Comparing the Common Options
| Tool | Works With SCCM/WSUS | Third-Party App Patching | Best For |
|---|---|---|---|
| PatchMyPC | Yes, as a catalog source | Strong app catalog | Teams keeping SCCM as the core |
| Action1 | Standalone or alongside | Strong | Small to mid-size teams wanting simplicity |
| Intune | Cloud, can run hybrid | Growing, add-on dependent | Teams already licensed via Microsoft 365 |
| Baramundi | Standalone UEM | Strong (~250 tested apps), plus scripting | Larger on-premise/regulated environments |
| Anakage | Alongside SCCM/WSUS | Endpoint-level repair of failed patches | Teams where patches report “done” but aren’t |
How to Approach This as a Strategy
- Audit what SCCM covers today. List which third-party apps are patched manually or not at all.
- Check your real patch success rate. Confirm actual installed versions on a sample of endpoints, not just reported status.
- Add one tool for your specific gap. Catalog coverage, simplicity, or failed-patch remediation each point to a different pick.
- Set a review cadence. Most teams check OS patches within two weeks of Patch Tuesday. Third-party apps get checked monthly.
- Re-audit every quarter. Users install new third-party apps faster than most IT teams can track them.
Where a Failed-Patch Remediation Layer Fits
Anakage is one option worth considering for the second gap specifically. It’s not an SCCM replacement.

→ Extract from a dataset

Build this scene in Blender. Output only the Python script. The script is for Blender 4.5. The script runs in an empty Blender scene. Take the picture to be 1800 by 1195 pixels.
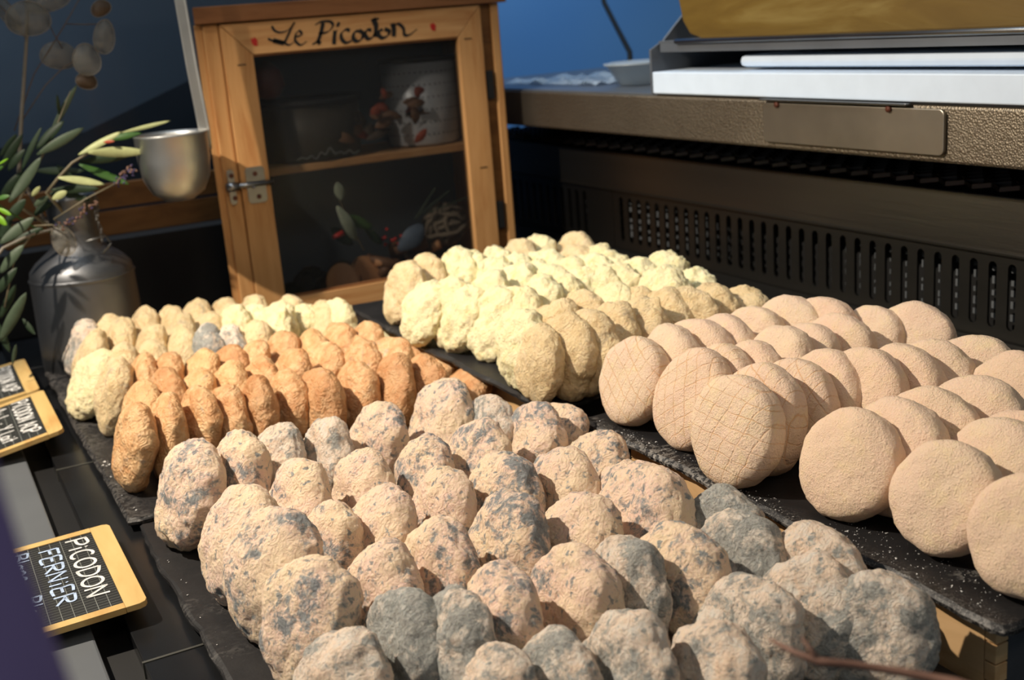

It catches patches marked “deployed” that never installed, then repairs them at the endpoint. It’s not the right fit if your main gap is third-party catalog coverage; PatchMyPC or Action1 solve that problem better. A free 30-minute demo focused on this specific gap is available here: anakage.com/book-a-demo
Frequently Asked Questions
Q: What is on-premise patch management? A: It means managing software and OS updates using infrastructure hosted on your own network. It’s common in regulated industries or networks with limited connectivity.
Q: Is SCCM enough for patch management on its own? A: SCCM handles Windows OS patching well. It doesn’t natively cover most third-party apps, and it doesn’t always catch patches that fail silently after reporting as deployed.

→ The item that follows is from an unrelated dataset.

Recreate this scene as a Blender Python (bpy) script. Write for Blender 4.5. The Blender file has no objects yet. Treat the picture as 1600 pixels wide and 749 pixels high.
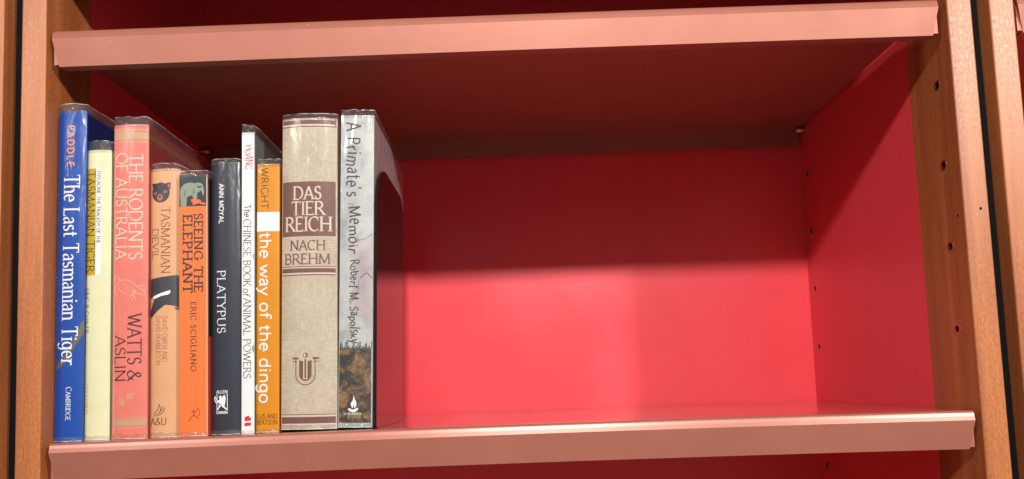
import bpy, bmesh, math, random
from mathutils import Matrix, Vector, noise
random.seed(7)
C = bpy.context.scene
COL = C.collection
MM = 0.001
R = math.radians

# ------------------------------------------------------------------ camera
cd = bpy.data.cameras.new('camera')
cam = bpy.data.objects.new('camera', cd)
COL.objects.link(cam)
cam.matrix_world = Matrix((
    (0.99935432, 0.03592968, -0.00001847, 3.679 * MM),
    (0.00293132, -0.08204460, -0.99662435, -575.05 * MM),
    (-0.03580991, 0.99598079, -0.08209694, 29.73 * MM),
    (0, 0, 0, 1)))
cd.sensor_width = 36.0
cd.lens = 27.0
cd.shift_y = 0.0822
cd.clip_start = 0.02
cd.clip_end = 50.0
cd.dof.use_dof = True
cd.dof.focus_distance = 0.59
cd.dof.aperture_fstop = 8.0
C.camera = cam

# ------------------------------------------------------------------ room light
W = bpy.data.worlds.new('World')
C.world = W
W.use_nodes = True
bg = W.node_tree.nodes['Background']
bg.inputs['Color'].default_value = (1.0, 0.74, 0.68, 1)   # room full of red and wooden shelving
bg.inputs['Strength'].default_value = 0.25

def lamp(name, loc, energy, size, color=(1.0, 0.965, 0.92)):
    ld = bpy.data.lights.new(name, 'AREA')
    ld.shape = 'DISK'
    ld.size = size * MM
    ld.energy = energy
    ld.color = color
    o = bpy.data.objects.new(name, ld)
    COL.objects.link(o)
    o.location = Vector(loc) * MM
    d = Vector((0, 150, 130)) - Vector(loc)
    o.rotation_euler = d.to_track_quat('-Z', 'Y').to_euler()
    return o
lamp('ceiling_lamp', (110, -1500, 950), 29.0, 110)
lamp('ceiling_lamp', (1360, -1500, 950), 29.0, 110)
lamp('ceiling_lamp', (-1150, -1500, 950), 11.0, 110)

C.view_settings.view_transform = 'Standard'
C.view_settings.look = 'None'
C.view_settings.exposure = 0.0
C.view_settings.gamma = 1.0
try:
    C.cycles.max_bounces = 14
    C.cycles.diffuse_bounces = 6
    C.cycles.transparent_max_bounces = 16
except Exception:
    pass

# ------------------------------------------------------------------ materials
def srgb(r, g, b, k=0.74):
    f = lambda c: ((c / 255) / 12.92 if c / 255 <= 0.04045 else ((c / 255 + 0.055) / 1.055) ** 2.4) * k
    return (f(r), f(g), f(b))

def node(nt, typ, **kw):
    n = nt.nodes.new(typ)
    for k, v in kw.items():
        setattr(n, k, v)
    return n

def base_mat(name, col, rough=0.5, metallic=0.0, spec=0.5, coat=0.0, coat_rough=0.1):
    m = bpy.data.materials.new(name)
    m.use_nodes = True
    b = m.node_tree.nodes['Principled BSDF']
    b.inputs['Base Color'].default_value = (*col, 1)
    b.inputs['Roughness'].default_value = rough
    b.inputs['Metallic'].default_value = metallic
    b.inputs['Specular IOR Level'].default_value = spec
    b.inputs['Coat Weight'].default_value = coat
    b.inputs['Coat Roughness'].default_value = coat_rough
    return m, m.node_tree, b

def obj_noise(nt, scale, detail=3.0, stretch=(1, 1, 1), rough=0.55, distortion=0.0):
    tc = node(nt, 'ShaderNodeTexCoord')
    mp = node(nt, 'ShaderNodeMapping')
    mp.inputs['Scale'].default_value = stretch
    nz = node(nt, 'ShaderNodeTexNoise')
    nz.inputs['Scale'].default_value = scale
    nz.inputs['Detail'].default_value = detail
    nz.inputs['Roughness'].default_value = rough
    nz.inputs['Distortion'].default_value = distortion
    nt.links.new(tc.outputs['Object'], mp.inputs['Vector'])
    nt.links.new(mp.outputs['Vector'], nz.inputs['Vector'])
    return nz

def ramp(nt, src, stops):
    r = node(nt, 'ShaderNodeValToRGB')
    e = r.color_ramp.elements
    e[0].position, e[0].color = stops[0][0], (*stops[0][1], 1)
    e[1].position, e[1].color = stops[-1][0], (*stops[-1][1], 1)
    for p, c in stops[1:-1]:
        k = e.new(p)
        k.color = (*c, 1)
    nt.links.new(src, r.inputs['Fac'])
    return r

def bump(nt, b, src, strength, dist=0.001, socket='Normal'):
    bp = node(nt, 'ShaderNodeBump')
    bp.inputs['Strength'].default_value = strength
    bp.inputs['Distance'].default_value = dist
    nt.links.new(src, bp.inputs['Height'])
    nt.links.new(bp.outputs['Normal'], b.inputs[socket])

def mixc(nt, fac, a, b, mode='MIX'):
    n = node(nt, 'ShaderNodeMix', data_type='RGBA', blend_type=mode)
    if isinstance(fac, float):
        n.inputs[0].default_value = fac
    else:
        nt.links.new(fac, n.inputs[0])
    for s, v in ((6, a), (7, b)):
        if isinstance(v, tuple):
            n.inputs[s].default_value = (*v, 1)
        else:
            nt.links.new(v, n.inputs[s])
    return n.outputs[2]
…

Q: What’s a low-cost alternative to SCCM? A: Most teams don’t fully replace SCCM. They add a lower-cost companion tool like PatchMyPC or Action1 alongside it to cover third-party apps.
Q: How often should you check for endpoint patches? A: OS patches are typically reviewed within two weeks of Patch Tuesday. Third-party apps are usually checked monthly.
Q: Can you patch third-party apps with WSUS? A: Not natively. WSUS is built for Microsoft updates. Third-party patching needs manual scripting or a supplementary tool with its own app catalog.
Q: What is patch compliance? A: It means confirming an update is actually installed and working, not just that it was pushed. Reported deployment and real compliance often differ.
Most on-premise teams don’t need to replace SCCM. They need one tool that closes the specific gap it leaves open.